-- Given exercise --
How many lines of these entries hold the string "wide"? Answer with the number alone.

--- start of Material supplied ---

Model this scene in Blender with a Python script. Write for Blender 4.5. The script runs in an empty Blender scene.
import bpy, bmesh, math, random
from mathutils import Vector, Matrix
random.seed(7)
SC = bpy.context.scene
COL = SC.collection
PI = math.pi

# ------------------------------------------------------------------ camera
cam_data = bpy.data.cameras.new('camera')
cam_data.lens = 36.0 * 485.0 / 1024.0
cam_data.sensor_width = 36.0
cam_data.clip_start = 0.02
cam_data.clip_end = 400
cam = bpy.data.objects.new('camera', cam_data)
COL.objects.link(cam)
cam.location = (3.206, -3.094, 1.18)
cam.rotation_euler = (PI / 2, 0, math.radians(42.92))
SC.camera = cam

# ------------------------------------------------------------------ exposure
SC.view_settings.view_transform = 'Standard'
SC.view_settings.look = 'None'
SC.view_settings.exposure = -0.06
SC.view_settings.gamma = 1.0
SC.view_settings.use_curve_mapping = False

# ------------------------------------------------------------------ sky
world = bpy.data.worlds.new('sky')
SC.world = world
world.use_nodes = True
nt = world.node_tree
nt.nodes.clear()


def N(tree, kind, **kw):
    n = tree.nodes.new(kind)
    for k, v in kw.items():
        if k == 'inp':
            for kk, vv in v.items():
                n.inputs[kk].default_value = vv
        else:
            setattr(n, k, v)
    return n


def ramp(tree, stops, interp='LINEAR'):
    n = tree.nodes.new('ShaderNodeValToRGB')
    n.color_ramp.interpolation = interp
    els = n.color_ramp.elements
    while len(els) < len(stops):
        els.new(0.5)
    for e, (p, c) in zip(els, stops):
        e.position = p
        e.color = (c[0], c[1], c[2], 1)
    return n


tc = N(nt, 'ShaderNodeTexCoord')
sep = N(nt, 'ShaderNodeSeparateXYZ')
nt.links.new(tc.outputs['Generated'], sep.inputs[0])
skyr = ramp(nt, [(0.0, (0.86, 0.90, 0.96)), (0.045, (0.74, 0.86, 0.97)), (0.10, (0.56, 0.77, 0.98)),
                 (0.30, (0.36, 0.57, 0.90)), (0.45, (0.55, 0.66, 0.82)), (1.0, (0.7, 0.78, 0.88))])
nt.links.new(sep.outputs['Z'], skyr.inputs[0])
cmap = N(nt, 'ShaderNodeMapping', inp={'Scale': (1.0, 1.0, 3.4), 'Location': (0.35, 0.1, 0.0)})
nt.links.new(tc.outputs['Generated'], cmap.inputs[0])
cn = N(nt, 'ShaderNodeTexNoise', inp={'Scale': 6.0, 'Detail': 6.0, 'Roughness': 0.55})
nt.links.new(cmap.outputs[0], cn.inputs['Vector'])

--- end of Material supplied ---
--- start of Material supplied ---

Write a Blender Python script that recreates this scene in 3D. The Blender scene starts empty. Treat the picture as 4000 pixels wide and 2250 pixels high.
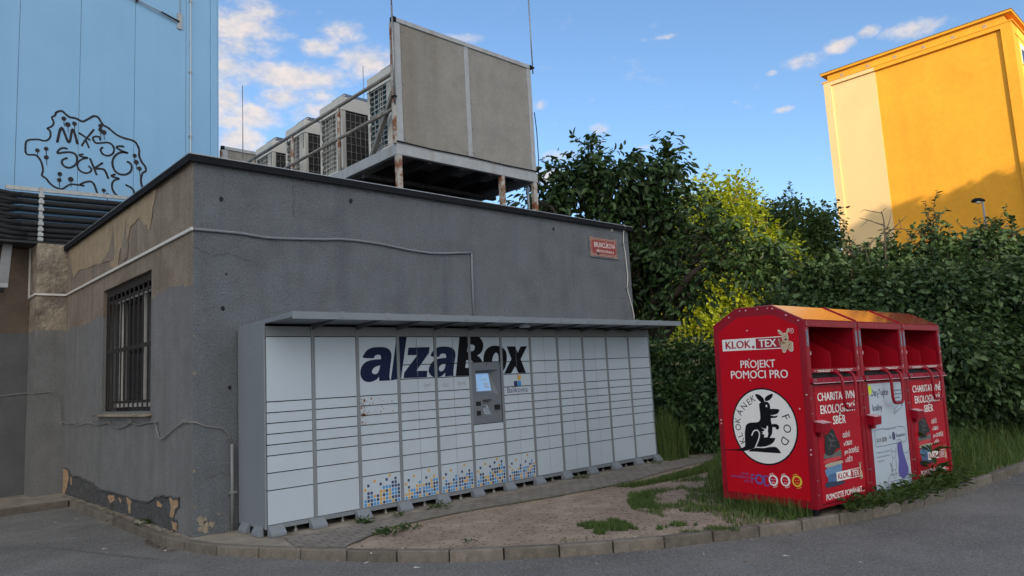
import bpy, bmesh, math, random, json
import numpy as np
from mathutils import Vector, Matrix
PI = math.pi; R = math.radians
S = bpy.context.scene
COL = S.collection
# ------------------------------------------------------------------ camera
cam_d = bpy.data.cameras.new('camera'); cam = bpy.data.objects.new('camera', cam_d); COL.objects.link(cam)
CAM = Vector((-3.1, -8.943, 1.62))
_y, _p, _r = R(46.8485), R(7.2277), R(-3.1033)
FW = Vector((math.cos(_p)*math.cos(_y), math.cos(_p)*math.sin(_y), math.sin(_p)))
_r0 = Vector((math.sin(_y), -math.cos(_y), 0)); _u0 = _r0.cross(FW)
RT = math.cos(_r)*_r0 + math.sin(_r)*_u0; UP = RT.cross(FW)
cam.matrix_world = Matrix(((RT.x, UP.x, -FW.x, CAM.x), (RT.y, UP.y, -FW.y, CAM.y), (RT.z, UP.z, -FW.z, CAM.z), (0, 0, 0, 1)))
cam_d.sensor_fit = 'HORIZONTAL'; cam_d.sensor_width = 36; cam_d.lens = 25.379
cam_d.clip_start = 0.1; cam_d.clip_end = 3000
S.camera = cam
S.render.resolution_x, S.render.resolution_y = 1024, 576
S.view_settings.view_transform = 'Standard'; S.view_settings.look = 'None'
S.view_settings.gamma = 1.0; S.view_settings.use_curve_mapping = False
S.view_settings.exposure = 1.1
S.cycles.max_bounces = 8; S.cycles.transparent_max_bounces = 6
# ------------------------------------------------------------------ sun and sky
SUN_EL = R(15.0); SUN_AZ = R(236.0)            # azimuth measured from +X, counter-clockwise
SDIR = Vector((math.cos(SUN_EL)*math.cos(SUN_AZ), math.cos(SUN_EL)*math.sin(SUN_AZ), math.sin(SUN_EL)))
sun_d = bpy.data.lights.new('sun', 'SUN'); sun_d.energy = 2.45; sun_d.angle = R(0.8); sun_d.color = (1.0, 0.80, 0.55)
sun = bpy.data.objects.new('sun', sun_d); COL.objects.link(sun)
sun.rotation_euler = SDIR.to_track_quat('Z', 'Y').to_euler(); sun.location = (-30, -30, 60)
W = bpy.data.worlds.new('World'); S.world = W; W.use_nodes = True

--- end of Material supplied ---
--- start of Material supplied ---

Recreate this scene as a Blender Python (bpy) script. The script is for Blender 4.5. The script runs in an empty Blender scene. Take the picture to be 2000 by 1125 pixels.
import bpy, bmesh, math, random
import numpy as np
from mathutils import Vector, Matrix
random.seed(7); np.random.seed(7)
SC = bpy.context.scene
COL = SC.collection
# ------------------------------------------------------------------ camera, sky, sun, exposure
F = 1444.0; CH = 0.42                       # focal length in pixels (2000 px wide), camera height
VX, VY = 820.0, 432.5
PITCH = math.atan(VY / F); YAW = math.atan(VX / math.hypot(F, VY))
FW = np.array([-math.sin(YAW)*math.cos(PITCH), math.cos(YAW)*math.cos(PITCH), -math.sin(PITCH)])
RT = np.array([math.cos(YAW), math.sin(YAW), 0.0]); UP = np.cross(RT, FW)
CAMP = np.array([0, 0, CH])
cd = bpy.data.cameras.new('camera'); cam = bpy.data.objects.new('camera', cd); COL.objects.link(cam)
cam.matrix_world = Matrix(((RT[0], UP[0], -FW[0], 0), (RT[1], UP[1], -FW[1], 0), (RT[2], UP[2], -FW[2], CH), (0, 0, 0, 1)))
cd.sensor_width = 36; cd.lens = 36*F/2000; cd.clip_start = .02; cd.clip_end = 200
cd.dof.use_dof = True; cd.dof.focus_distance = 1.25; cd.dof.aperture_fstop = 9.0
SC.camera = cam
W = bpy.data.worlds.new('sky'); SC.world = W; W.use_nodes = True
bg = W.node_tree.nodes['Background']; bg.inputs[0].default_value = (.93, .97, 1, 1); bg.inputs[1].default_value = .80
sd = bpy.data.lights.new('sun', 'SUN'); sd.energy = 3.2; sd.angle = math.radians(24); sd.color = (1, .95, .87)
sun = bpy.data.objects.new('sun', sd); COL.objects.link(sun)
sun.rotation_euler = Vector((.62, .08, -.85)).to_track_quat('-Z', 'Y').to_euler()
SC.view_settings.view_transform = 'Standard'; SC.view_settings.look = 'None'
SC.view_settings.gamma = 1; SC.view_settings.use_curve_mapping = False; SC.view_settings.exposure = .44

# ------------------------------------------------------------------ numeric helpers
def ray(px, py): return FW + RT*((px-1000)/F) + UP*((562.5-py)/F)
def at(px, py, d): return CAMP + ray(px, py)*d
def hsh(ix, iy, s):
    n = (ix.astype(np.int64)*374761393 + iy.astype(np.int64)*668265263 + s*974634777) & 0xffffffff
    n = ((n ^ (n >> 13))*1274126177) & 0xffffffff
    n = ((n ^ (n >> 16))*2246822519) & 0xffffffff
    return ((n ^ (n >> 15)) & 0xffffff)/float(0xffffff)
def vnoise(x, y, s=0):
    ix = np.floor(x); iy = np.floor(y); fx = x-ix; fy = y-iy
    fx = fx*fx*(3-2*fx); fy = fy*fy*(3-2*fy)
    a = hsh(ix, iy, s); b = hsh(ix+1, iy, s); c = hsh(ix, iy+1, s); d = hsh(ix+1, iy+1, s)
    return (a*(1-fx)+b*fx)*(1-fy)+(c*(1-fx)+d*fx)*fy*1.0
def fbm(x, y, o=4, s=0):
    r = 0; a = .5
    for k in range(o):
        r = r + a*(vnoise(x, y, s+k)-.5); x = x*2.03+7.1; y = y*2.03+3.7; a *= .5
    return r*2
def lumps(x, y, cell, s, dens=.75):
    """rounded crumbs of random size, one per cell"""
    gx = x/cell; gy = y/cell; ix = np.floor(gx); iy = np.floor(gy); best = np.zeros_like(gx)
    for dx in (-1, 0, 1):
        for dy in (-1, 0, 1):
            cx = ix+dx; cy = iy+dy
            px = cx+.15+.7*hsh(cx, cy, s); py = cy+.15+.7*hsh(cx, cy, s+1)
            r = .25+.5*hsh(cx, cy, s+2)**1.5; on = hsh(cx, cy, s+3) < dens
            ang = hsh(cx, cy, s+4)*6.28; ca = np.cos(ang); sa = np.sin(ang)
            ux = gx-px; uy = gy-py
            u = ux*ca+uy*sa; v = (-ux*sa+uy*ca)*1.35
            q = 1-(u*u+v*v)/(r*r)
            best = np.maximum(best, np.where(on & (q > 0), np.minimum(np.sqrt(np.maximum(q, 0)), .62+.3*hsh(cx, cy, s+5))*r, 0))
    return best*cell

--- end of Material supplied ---

-- Problem solution --
2